Stratagèmes confidentiels et bricolage…
Si le détail des effroyables confidences d’Arnaud Lacheret est passionnant et que nombre de ses observations sont pertinentes, certains mots demeurent mal choisis. L’auteur excelle dans l’art de l’euphémisme et de la litote. Il parle ainsi de “banlieues populaires”, alors que leur description répétée fait qu’on pourrait tout aussi bien les qualifier de quartiers islamisés. De même, pourquoi parler d’“école privée hors contrat” alors que “école coranique” était plus précis ? L’auteur raconte une expérience dans l’administration, non avare de termes abscons. Mais on ne peut s’empêcher de penser que la situation est plus critique encore que celle décrite par ce vocabulaire édulcoré…
Sentiment d’insécurité culturelle
Lacheret montre en revanche très bien comment “du jour au lendemain, un petit quartier tranquille et préservé” plonge dans “l’insécurité culturelle”. Il suffit pour cela que les habitants des pavillons voient soudainement déambuler dans les rues “barbus en robe traditionnelle” et “femmes voilées de noir”, et que les appels répétés au maire demeurent sans effet. Alors qu’un local de campagne de la droite(!) se transforme en “café foot” communautaire où l’on ne sert pas d’alcool, alors que Tariq Ramadan tente de donner une conférence dans une salle municipale (en essayant de berner les élus quant à la nature de la manifestation), Lacheret dresse un terrible constat : “le droit est quasiment systématiquement défavorable au pouvoir local”. Quelles que soient les bonnes volontés des édiles, en milieu islamisé, “les décisions de justice plaident en faveur d’une laïcité très ouverte”. Même s’il déplore cet état de fait, Lacheret dessine un bilan positif des années passées à Rillieux-la-Pape. Dialogue avec les habitants, arrêtés en faveur de la “tranquillité publique”, bonne volonté et mille stratagèmes permettraient de “bricoler” les solutions permettant d’afficher un semblant de République, alors que l’État est aux abonnés absents.

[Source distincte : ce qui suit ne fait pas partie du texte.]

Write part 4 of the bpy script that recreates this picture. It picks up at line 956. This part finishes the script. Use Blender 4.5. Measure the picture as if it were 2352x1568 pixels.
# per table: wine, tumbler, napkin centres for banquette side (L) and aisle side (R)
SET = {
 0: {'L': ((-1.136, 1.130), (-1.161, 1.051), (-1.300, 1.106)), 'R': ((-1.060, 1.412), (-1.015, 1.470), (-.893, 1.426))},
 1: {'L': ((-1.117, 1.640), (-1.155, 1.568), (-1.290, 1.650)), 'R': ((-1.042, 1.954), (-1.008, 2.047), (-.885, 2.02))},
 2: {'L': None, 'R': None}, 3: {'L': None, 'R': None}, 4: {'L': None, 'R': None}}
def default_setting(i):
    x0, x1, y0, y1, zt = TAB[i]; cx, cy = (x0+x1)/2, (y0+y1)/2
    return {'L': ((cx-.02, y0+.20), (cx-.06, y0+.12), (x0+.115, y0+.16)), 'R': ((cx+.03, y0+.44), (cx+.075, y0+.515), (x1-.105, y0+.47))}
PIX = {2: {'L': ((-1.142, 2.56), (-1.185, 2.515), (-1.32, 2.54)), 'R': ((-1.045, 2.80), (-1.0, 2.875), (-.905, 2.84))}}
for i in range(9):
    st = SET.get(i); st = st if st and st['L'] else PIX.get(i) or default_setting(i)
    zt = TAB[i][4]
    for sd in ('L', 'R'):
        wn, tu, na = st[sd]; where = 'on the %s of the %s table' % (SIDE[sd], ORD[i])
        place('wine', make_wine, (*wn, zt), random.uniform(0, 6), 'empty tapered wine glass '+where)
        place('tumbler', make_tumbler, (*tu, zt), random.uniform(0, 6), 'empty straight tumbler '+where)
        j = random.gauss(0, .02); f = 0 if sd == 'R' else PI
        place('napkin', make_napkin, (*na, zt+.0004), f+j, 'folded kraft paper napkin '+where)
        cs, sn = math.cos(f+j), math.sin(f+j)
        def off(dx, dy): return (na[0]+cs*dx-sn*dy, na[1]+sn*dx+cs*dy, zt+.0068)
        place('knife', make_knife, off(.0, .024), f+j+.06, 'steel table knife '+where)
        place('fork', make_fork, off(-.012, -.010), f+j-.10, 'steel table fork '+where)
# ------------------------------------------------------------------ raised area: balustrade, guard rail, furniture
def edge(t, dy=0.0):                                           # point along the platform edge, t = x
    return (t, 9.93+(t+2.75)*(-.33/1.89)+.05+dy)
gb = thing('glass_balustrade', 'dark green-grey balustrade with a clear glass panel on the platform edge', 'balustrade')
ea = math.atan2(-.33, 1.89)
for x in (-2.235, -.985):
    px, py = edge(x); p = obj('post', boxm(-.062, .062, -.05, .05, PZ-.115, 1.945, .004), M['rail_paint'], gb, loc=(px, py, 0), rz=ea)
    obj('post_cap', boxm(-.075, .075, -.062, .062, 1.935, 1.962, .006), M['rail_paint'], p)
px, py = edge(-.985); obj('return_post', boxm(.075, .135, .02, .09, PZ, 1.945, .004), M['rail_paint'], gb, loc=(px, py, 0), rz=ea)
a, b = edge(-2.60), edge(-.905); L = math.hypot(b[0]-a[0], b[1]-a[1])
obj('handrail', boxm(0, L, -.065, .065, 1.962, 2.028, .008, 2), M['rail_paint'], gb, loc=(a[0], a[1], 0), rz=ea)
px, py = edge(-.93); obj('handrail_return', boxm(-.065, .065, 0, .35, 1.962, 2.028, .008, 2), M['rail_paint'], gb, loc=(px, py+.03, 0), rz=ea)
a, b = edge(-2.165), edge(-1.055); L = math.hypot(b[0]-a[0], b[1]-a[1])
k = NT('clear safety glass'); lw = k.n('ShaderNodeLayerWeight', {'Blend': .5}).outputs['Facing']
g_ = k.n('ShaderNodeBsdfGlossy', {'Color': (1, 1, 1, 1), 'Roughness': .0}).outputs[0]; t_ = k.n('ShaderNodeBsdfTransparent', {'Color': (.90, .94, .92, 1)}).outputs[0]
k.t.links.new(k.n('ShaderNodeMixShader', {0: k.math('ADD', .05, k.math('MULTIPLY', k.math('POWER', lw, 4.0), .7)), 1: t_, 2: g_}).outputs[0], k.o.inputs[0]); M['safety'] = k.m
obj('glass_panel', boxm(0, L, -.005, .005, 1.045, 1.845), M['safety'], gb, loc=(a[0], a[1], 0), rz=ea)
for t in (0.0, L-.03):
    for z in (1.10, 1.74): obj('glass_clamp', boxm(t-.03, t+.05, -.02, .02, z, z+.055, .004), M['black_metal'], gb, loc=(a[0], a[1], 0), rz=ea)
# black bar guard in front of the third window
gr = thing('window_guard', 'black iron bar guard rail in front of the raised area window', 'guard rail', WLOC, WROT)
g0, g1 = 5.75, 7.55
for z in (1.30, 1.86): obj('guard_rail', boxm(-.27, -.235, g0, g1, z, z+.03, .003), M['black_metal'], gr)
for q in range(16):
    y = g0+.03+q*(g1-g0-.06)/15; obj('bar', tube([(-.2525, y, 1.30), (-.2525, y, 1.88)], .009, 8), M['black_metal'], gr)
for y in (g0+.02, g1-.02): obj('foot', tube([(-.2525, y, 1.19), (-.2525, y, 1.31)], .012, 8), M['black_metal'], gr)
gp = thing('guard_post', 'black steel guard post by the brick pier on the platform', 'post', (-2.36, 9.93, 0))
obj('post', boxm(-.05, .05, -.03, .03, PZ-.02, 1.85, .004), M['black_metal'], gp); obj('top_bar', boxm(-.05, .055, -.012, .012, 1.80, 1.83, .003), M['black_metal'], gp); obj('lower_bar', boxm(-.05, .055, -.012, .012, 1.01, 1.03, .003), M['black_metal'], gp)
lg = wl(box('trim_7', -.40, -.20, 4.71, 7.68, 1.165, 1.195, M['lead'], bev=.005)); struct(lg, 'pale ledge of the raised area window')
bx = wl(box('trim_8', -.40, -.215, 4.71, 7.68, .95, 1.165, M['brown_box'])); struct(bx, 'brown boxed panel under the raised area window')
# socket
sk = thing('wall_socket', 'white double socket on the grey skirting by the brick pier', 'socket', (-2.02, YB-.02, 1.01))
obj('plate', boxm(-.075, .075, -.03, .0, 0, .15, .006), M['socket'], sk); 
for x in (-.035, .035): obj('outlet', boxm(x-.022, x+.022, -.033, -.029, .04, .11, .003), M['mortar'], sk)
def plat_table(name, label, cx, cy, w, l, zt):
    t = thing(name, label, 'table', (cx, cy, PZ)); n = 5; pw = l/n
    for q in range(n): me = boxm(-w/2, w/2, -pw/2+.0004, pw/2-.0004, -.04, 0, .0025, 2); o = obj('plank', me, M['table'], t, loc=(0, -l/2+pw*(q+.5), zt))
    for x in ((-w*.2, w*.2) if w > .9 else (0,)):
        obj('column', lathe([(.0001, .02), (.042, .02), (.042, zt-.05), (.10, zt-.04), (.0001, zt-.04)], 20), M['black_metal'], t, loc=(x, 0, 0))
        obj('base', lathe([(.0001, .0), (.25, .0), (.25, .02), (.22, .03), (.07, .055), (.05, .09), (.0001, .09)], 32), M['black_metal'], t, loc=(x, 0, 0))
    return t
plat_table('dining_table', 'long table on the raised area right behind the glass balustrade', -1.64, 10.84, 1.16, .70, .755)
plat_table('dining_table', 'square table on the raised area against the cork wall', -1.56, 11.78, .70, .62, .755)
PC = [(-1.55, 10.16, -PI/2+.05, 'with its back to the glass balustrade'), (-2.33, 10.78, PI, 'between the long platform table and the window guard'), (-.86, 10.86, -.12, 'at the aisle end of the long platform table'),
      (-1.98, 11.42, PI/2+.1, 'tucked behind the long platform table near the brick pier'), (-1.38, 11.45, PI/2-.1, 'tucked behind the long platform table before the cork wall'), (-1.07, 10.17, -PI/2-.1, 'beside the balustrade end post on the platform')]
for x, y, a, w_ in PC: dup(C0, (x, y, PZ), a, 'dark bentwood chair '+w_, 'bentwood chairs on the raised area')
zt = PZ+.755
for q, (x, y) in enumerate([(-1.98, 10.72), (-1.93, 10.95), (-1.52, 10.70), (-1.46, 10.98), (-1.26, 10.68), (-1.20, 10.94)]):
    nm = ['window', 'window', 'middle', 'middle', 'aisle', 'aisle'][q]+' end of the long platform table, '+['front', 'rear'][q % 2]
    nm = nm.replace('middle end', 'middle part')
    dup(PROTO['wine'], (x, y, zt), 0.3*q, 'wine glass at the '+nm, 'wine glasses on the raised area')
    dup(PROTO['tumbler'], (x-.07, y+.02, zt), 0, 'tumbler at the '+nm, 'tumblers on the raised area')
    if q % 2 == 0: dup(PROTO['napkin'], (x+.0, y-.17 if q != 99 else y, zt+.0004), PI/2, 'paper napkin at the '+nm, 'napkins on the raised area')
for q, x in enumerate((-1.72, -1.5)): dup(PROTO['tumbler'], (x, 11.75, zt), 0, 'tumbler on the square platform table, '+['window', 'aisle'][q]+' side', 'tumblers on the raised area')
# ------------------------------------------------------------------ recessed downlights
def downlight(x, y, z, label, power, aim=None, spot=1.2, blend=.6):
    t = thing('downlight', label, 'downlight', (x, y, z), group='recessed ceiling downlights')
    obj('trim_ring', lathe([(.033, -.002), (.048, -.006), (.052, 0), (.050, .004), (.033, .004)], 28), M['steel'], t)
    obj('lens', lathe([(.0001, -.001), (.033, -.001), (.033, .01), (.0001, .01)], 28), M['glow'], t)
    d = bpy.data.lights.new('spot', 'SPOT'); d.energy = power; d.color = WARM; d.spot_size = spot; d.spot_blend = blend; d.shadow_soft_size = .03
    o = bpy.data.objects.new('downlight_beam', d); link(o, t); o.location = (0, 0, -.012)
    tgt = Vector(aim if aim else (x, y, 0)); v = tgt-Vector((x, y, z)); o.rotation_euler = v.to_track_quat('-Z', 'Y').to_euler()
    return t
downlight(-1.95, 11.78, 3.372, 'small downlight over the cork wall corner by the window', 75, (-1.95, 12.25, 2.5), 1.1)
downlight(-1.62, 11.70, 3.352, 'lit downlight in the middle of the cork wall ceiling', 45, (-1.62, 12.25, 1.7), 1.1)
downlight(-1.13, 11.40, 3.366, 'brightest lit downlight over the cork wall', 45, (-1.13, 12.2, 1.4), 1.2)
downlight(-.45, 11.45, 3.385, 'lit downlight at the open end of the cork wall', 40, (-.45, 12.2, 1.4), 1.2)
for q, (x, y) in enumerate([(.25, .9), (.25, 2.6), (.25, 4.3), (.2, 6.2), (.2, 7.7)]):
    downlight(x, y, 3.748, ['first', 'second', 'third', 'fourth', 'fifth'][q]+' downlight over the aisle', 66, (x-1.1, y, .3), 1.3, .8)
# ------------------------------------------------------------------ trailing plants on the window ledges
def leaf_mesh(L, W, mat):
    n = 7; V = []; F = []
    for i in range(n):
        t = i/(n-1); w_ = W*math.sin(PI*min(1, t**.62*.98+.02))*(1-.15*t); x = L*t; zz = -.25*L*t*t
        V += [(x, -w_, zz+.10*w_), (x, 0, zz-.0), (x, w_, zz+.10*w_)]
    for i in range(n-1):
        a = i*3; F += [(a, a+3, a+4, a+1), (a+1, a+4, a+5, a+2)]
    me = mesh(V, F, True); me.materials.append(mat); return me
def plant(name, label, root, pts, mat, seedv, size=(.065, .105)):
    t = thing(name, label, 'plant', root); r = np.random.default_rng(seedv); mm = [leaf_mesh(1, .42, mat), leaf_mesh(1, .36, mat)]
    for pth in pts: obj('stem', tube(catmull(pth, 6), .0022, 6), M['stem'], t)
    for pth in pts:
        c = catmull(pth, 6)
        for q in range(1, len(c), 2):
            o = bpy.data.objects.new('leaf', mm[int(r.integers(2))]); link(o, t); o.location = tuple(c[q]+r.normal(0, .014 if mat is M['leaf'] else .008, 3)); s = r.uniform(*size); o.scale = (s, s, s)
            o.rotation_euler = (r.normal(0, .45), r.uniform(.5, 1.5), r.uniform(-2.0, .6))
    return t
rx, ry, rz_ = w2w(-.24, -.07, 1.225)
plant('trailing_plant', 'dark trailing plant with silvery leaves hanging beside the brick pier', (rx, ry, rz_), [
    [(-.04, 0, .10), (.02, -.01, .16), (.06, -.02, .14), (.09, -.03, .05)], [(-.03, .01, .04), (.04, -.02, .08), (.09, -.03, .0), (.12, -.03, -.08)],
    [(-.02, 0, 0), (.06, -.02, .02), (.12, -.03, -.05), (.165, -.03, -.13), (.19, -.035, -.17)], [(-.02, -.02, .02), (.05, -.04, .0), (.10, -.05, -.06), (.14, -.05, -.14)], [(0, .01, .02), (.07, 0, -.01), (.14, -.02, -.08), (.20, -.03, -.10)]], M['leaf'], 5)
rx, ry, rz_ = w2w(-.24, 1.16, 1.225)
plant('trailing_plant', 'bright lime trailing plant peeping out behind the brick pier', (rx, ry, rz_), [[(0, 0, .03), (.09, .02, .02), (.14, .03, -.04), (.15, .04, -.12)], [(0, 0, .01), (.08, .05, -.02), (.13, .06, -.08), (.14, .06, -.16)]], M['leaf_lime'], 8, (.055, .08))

Une question reste sans réponse : quand la situation est si dégradée, est-il encore l’heure de “bricoler” avec une législation inadaptée ? Face à nous, les entrepreneurs de l’islam identitaire ont d’excellents avocats, apprend-on. On referme le livre instruit mais inquiet. Sans douter des bonnes volontés locales, l’ampleur des problèmes appelle des solutions politiques nationales.
Les territoires gagnés de la République ? Arnaud Lacheret, éditions Le bord de l’eau.